==== Information provided ====

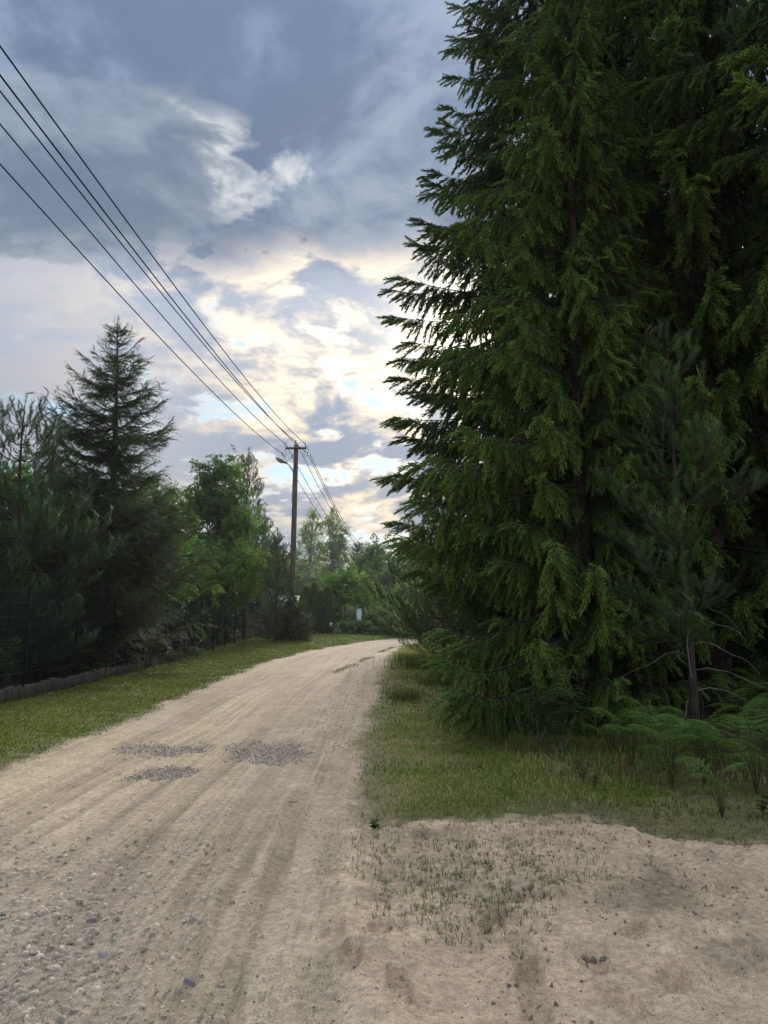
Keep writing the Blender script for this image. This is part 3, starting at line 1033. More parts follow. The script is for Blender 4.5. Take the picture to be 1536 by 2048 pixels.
def brush_needles(mb, P, D, n, L, W, C0, C1, g, flat=0.0, ang=(.5, 1.0), span=None):
    """n needles round each axis P..P+D; C0 at the base of the shoot, C1 at its tip"""
    m = len(P); Ln = np.linalg.norm(D, axis=1, keepdims=True); T = D / Ln
    a, b = frames(T)
    t = g.random((m, n)); an = g.uniform(0, 6.28, (m, n)); sp = g.uniform(ang[0], ang[1], (m, n))
    rad = np.cos(an)[..., None] * a[:, None] + np.sin(an)[..., None] * (1 - flat) * b[:, None]
    nd = T[:, None] * (1.1 - .45 * sp)[..., None] + rad * sp[..., None]
    pp = P[:, None] + D[:, None] * t[..., None]
    c = C0[:, None] * (1 - t[..., None]) + C1[:, None] * t[..., None]
    c = c * g.uniform(.7, 1.3, (m, n, 1))
    needles(mb, pp.reshape(-1, 3), nd.reshape(-1, 3), L * g.uniform(.75, 1.15, m * n), W, c.reshape(-1, 3))


def spruce_spray(seed, fresh=.7, ns=16):
    """a half-metre hanging spruce branchlet: stout needled fingers set round it, pale new tips"""
    g = rng(seed); mb = MB()
    old = np.array([.056, .112, .046]); new = np.array([.245, .33, .060])
    s = (np.arange(ns) + .6) / ns; az = np.arange(ns) * 2.4 + g.normal(0, .3, ns)
    base = np.stack([.48 * s, np.zeros(ns), -.05 * s ** 2], 1)
    L = (.15 * (1 - .45 * s) + .035) * g.uniform(.7, 1.2, ns)
    an = g.uniform(.38, .85, ns) * (1 - .35 * s)
    flat = .65                                             # fingers lie mostly to the sides
    D = np.stack([np.cos(an), np.sin(an) * np.cos(az), np.sin(an) * np.sin(az) * flat], 1) * L[:, None]
    k = np.arange(ns)[L > .09]; b2 = base[k] + D[k] * .4; D2 = np.stack([np.full(len(k), .085), g.normal(0, .025, len(k)), g.normal(0, .02, len(k))], 1)
    base = np.concatenate([base, b2, [[.46, 0, -.045]]]); D = np.concatenate([D, D2, [[.10, 0, -.01]]])
    m = len(base)
    fr = np.clip(g.normal(fresh, .3, (m, 1)), 0, 1)
    C0 = old * g.uniform(.75, 1.2, (m, 1)); C1 = old * (1 - fr) + new * fr
    shoots(mb, base, D, np.linalg.norm(D, axis=1), .011, C0 * .8, C1 * .9)
    brush_needles(mb, base, D, 15, .020, .0036, C0, C1, g, 0, (.5, .95))
    ax = np.stack([np.linspace(0, .48, 5), np.zeros(5), -.05 * np.linspace(0, 1, 5) ** 2], 1)
    tubes(mb, ax, np.linspace(.005, .002, 5), 3, (.08, .06, .04))
    brush_needles(mb, ax[:-1], np.diff(ax, axis=0), 12, .02, .0034, np.tile(old, (4, 1)), np.tile(old, (4, 1)), g)
    return mb


SPRUCE = [spruce_spray(901, .75), spruce_spray(902, .55), spruce_spray(903, .25)]


def pine_brush(seed, n=70, candle=False, nl=.075, nw=.0026):
    g = rng(seed); mb = MB()
    c0 = np.array([[.065, .115, .064]]); c1 = np.array([[.105, .165, .075]])
    brush_needles(mb, np.array([[0., 0, 0]]), np.array([[.20, 0, .02]]), n, nl, nw, c0, c1, g, 0, (.45, 1.0))
    tubes(mb, np.array([[-.02, 0, 0], [.20, 0, .02]]), np.array([.005, .003]), 3, (.10, .075, .05))
    if candle:
        P = np.array([[.19, 0, .02]] * 3); D = np.array([[.05, 0, .17], [.045, .035, .10], [.045, -.035, .11]])
        cc = np.tile([[.17, .18, .085]], (3, 1))
        shoots(mb, P, D, np.linalg.norm(D, axis=1), .0075, cc * .8, cc)
        brush_needles(mb, P, D, 16, .024, .0028, cc * .8, cc, g, 0, (.3, .5))
    return mb


PINE = [pine_brush(911), pine_brush(912), pine_brush(913, 60, True)]


def larch_spray(seed):
    g = rng(seed); mb = MB(); u = np.linspace(0, 1, 6)
    ax = np.stack([.4 * u, .02 * np.sin(u * 5 + seed), -.03 * u ** 2], 1); tubes(mb, ax, np.linspace(.004, .0015, 6), 3, (.10, .075, .05))
    for k in range(3):
        o = line_at(ax, np.array([g.uniform(.1, .7)]))[0]; e = o + np.array([.14, g.choice([-1, 1]) * .08, g.normal(-.03, .03)]); q = np.stack([o, (o + e) / 2 + [0, 0, .01], e])
        tubes(mb, q, .002, 3, (.10, .08, .05)); ax = np.concatenate([ax, q])
    m = 34; P = line_at(ax[:6], g.random(m)); P[:12] = ax[6:][g.integers(0, 9, 12)] + g.normal(0, .015, (12, 3))
    pp = np.repeat(P, 9, 0); d = g.normal(0, 1, (len(pp), 3))
    needles(mb, pp, d, g.uniform(.022, .036, len(pp)), .0028, np.array([.080, .135, .058]) * g.uniform(.7, 1.3, (len(pp), 1)))
    return mb


LARCH = [larch_spray(921), larch_spray(922), larch_spray(923)]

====

## What is expected
Copy every line above word for word and exclude the pictures.

## Right answer
Keep writing the Blender script for this image. This is part 3, starting at line 1033. More parts follow. The script is for Blender 4.5. Take the picture to be 1536 by 2048 pixels.
def brush_needles(mb, P, D, n, L, W, C0, C1, g, flat=0.0, ang=(.5, 1.0), span=None):
    """n needles round each axis P..P+D; C0 at the base of the shoot, C1 at its tip"""
    m = len(P); Ln = np.linalg.norm(D, axis=1, keepdims=True); T = D / Ln
    a, b = frames(T)
    t = g.random((m, n)); an = g.uniform(0, 6.28, (m, n)); sp = g.uniform(ang[0], ang[1], (m, n))
    rad = np.cos(an)[..., None] * a[:, None] + np.sin(an)[..., None] * (1 - flat) * b[:, None]
    nd = T[:, None] * (1.1 - .45 * sp)[..., None] + rad * sp[..., None]
    pp = P[:, None] + D[:, None] * t[..., None]
    c = C0[:, None] * (1 - t[..., None]) + C1[:, None] * t[..., None]
    c = c * g.uniform(.7, 1.3, (m, n, 1))
    needles(mb, pp.reshape(-1, 3), nd.reshape(-1, 3), L * g.uniform(.75, 1.15, m * n), W, c.reshape(-1, 3))


def spruce_spray(seed, fresh=.7, ns=16):
    """a half-metre hanging spruce branchlet: stout needled fingers set round it, pale new tips"""
    g = rng(seed); mb = MB()
    old = np.array([.056, .112, .046]); new = np.array([.245, .33, .060])
    s = (np.arange(ns) + .6) / ns; az = np.arange(ns) * 2.4 + g.normal(0, .3, ns)
    base = np.stack([.48 * s, np.zeros(ns), -.05 * s ** 2], 1)
    L = (.15 * (1 - .45 * s) + .035) * g.uniform(.7, 1.2, ns)
    an = g.uniform(.38, .85, ns) * (1 - .35 * s)
    flat = .65                                             # fingers lie mostly to the sides
    D = np.stack([np.cos(an), np.sin(an) * np.cos(az), np.sin(an) * np.sin(az) * flat], 1) * L[:, None]
    k = np.arange(ns)[L > .09]; b2 = base[k] + D[k] * .4; D2 = np.stack([np.full(len(k), .085), g.normal(0, .025, len(k)), g.normal(0, .02, len(k))], 1)
    base = np.concatenate([base, b2, [[.46, 0, -.045]]]); D = np.concatenate([D, D2, [[.10, 0, -.01]]])
    m = len(base)
    fr = np.clip(g.normal(fresh, .3, (m, 1)), 0, 1)
    C0 = old * g.uniform(.75, 1.2, (m, 1)); C1 = old * (1 - fr) + new * fr
    shoots(mb, base, D, np.linalg.norm(D, axis=1), .011, C0 * .8, C1 * .9)
    brush_needles(mb, base, D, 15, .020, .0036, C0, C1, g, 0, (.5, .95))
    ax = np.stack([np.linspace(0, .48, 5), np.zeros(5), -.05 * np.linspace(0, 1, 5) ** 2], 1)
    tubes(mb, ax, np.linspace(.005, .002, 5), 3, (.08, .06, .04))
    brush_needles(mb, ax[:-1], np.diff(ax, axis=0), 12, .02, .0034, np.tile(old, (4, 1)), np.tile(old, (4, 1)), g)
    return mb


SPRUCE = [spruce_spray(901, .75), spruce_spray(902, .55), spruce_spray(903, .25)]


def pine_brush(seed, n=70, candle=False, nl=.075, nw=.0026):
    g = rng(seed); mb = MB()
    c0 = np.array([[.065, .115, .064]]); c1 = np.array([[.105, .165, .075]])
    brush_needles(mb, np.array([[0., 0, 0]]), np.array([[.20, 0, .02]]), n, nl, nw, c0, c1, g, 0, (.45, 1.0))
    tubes(mb, np.array([[-.02, 0, 0], [.20, 0, .02]]), np.array([.005, .003]), 3, (.10, .075, .05))
    if candle:
        P = np.array([[.19, 0, .02]] * 3); D = np.array([[.05, 0, .17], [.045, .035, .10], [.045, -.035, .11]])
        cc = np.tile([[.17, .18, .085]], (3, 1))
        shoots(mb, P, D, np.linalg.norm(D, axis=1), .0075, cc * .8, cc)
        brush_needles(mb, P, D, 16, .024, .0028, cc * .8, cc, g, 0, (.3, .5))
    return mb


PINE = [pine_brush(911), pine_brush(912), pine_brush(913, 60, True)]


def larch_spray(seed):
    g = rng(seed); mb = MB(); u = np.linspace(0, 1, 6)
    ax = np.stack([.4 * u, .02 * np.sin(u * 5 + seed), -.03 * u ** 2], 1); tubes(mb, ax, np.linspace(.004, .0015, 6), 3, (.10, .075, .05))
    for k in range(3):
        o = line_at(ax, np.array([g.uniform(.1, .7)]))[0]; e = o + np.array([.14, g.choice([-1, 1]) * .08, g.normal(-.03, .03)]); q = np.stack([o, (o + e) / 2 + [0, 0, .01], e])
        tubes(mb, q, .002, 3, (.10, .08, .05)); ax = np.concatenate([ax, q])
    m = 34; P = line_at(ax[:6], g.random(m)); P[:12] = ax[6:][g.integers(0, 9, 12)] + g.normal(0, .015, (12, 3))
    pp = np.repeat(P, 9, 0); d = g.normal(0, 1, (len(pp), 3))
    needles(mb, pp, d, g.uniform(.022, .036, len(pp)), .0028, np.array([.080, .135, .058]) * g.uniform(.7, 1.3, (len(pp), 1)))
    return mb


LARCH = [larch_spray(921), larch_spray(922), larch_spray(923)]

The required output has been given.